Dec
14
Quadrilogies
Filed Under Movies
While I’m convinced that a film franchise burns itself out after the first sequel, most studios push for trilogies nowadays. Threequels tend to be the least warmly received of a film cycle because they’re usually scattershot affairs, done more out of financial obligation than creative inspiration. So what happens when a fourth film is tacked on to the end of a trilogy? A trilogy — regardless of its unevenness — at least appeals to a movie-goer’s sense of story structure; the overarching saga has a clear beginning, middle and end. A quadrilogy attaches an extended epilogue to the series, another episode that feels extraneous because it absolutely is. There’s no more story to tell. The fourth installment is simply the franchise spinning its wheels.

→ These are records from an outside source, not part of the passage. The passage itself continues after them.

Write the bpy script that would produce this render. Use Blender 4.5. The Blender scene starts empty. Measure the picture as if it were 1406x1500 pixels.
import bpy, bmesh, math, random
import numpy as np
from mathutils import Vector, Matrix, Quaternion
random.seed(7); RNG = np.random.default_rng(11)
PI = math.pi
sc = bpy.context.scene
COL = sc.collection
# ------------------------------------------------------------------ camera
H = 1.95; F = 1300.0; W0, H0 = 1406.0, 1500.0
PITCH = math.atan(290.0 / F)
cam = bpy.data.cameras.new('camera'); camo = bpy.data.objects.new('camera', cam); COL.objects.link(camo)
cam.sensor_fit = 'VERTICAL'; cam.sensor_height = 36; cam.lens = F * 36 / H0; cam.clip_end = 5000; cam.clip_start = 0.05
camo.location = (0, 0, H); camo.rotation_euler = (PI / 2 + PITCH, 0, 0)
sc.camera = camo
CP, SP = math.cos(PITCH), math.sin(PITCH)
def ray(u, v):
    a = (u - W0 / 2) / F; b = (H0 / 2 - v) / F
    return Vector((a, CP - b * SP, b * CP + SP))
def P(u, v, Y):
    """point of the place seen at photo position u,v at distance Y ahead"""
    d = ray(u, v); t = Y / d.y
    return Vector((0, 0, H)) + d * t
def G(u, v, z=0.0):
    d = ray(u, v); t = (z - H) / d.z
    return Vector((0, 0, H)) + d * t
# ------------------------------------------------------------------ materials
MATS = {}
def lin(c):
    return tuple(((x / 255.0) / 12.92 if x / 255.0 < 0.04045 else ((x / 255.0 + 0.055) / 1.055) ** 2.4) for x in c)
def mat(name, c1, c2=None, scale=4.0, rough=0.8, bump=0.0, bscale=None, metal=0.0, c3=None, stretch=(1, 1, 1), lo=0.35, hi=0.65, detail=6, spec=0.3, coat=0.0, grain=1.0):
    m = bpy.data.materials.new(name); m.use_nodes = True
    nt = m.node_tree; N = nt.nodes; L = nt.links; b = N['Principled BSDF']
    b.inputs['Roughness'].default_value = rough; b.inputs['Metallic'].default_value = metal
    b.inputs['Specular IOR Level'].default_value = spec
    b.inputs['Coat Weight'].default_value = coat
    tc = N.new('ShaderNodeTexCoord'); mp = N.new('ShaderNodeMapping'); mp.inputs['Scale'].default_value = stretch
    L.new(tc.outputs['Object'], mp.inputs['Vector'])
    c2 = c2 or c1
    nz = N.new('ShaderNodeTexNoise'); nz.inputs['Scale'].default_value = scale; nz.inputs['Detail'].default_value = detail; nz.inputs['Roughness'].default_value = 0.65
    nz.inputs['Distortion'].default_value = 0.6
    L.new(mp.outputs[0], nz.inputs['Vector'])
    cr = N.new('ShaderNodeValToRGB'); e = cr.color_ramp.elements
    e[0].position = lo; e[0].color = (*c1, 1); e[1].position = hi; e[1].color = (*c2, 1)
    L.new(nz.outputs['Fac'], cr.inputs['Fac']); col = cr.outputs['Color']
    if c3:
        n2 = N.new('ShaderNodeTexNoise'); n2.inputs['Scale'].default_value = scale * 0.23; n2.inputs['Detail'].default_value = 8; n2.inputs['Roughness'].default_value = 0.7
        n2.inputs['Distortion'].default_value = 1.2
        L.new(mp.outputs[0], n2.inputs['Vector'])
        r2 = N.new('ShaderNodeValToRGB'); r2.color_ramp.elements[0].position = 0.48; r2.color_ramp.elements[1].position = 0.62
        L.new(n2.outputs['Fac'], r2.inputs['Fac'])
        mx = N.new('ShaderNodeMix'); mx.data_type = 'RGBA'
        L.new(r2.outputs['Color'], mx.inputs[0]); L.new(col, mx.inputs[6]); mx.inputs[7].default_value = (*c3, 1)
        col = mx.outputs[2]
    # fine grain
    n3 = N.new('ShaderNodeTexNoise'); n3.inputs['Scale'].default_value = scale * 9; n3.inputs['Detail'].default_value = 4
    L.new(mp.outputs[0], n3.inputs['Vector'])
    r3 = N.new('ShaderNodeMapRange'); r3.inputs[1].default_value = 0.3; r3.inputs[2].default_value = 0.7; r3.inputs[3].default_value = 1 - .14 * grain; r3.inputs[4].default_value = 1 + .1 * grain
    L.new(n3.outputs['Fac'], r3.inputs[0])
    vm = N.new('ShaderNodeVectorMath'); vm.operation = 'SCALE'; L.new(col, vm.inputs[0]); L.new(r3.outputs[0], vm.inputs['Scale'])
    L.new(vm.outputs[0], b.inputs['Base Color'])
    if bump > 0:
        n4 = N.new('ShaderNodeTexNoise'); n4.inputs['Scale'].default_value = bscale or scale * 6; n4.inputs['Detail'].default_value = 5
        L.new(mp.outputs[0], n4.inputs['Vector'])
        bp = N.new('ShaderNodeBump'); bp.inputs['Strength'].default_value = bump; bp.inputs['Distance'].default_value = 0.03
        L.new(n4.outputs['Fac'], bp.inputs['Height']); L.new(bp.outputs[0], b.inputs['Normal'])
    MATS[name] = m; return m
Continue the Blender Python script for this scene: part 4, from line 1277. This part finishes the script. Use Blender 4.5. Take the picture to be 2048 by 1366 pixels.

With “Spider-Man 4,” “Pirates of the Caribbean 4″ and “Scream 4″ on the horizon, I thought it’d be fun to look back at past quadrilogies and see if there’s a movie four that holds up, that justifies its existence. I realized while brainstorming this blog that there are more quadrilogies than you might think: “Indiana Jones,” “Die Hard,” “Rambo,” “Jaws,” “Alien,” “Lethal Weapon,” “The Terminator,” “Superman” and the Burton/Schumacher “Batman” films. I’d like to do a deep dive into each franchise, which will justify a separate blog for each and give me something to do in the long-term, always valuable when I feel like I’m out of ideas for blog topics. This entry will basically serve as a point-of-entry, a long-winded introduction into my ongoing dissection of the quadrilogy.